A sincere and true love is a blessing, I think, though that doesn't prevent occasional hard times.
- Letter from Vincent van Gogh to Theo van Gogh, The Hague, 11 February 1883

In his letter of February 20, Vincent complains about the harsh light that new buildings let in, and it made me giggle a bit. I think he would _hate_ our modern, high powered, high definition everything.

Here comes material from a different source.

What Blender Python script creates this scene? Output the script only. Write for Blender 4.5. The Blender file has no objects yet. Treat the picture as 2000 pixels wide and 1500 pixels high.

I believe such things are true, the influence exerted by a good person is sometimes far reaching. Curiously enough, it has been compared to leaven. Two good people - man and woman combined - with the same intentions and object in life, actuated by the same serious purpose, what couldn't they accomplish!
I have often thought of that.
For, by co-operating, the power of goodness is not just doubled, but multiplied many times, as by involution, to use a mathematical term.
- Letter from Vincent van Gogh to Theo van Gogh, The Hague, c. 21 March 1883

I even find something animating in the thought that one works in one direction, the other in another, yet there is still mutual sympathy. Competition, when it proceeds from jealousy, is quite a different thing from trying one's best to make the work as good as possible, out of mutual respect. “Les extrêmes se touchent.” I do not see any good in jealousy, but I would despise a friendship which did not call for some exertion on both sides to maintain the same level.- Letter from Vincent van Gogh to Theo van Gogh, The Hague, c. 21 March 1883

We are surrounded by poetry on all sides, but putting it on paper is, alas, not as readily done as looking at it. - Letter from Vincent van Gogh to Theo van Gogh, The Hague, 21-28 March 1883

I believe that the more one loves, the more one will act; for love that is only a feeling I would never recognize as love. - Letter from Vincent van Gogh to Anthon van Rappard, The Hague, c. 8 May 1883

Look, man has no stauncher friend than his duty, and though at times it may be a rough and stern taskmaster, as long as one works in its service, one will not easily become a bankrupt. - Letter from Vincent van Gogh to Theo van Gogh, The Hague, 3 June 1883

This year has been incredibly difficult financially. Throughout July and August he speaks of debtors knocking at the door and of he and his small family going without food and feeling weak and faint. The stress over money worsens his depression, which comes out now and again in his letters. With it all, he remains firmly committed to his art, refusing to simply create watercolors that may be adequate, instead pursuing some internal ideal. It's infuriating to watch, but it is how he has always been - determined to make his own path.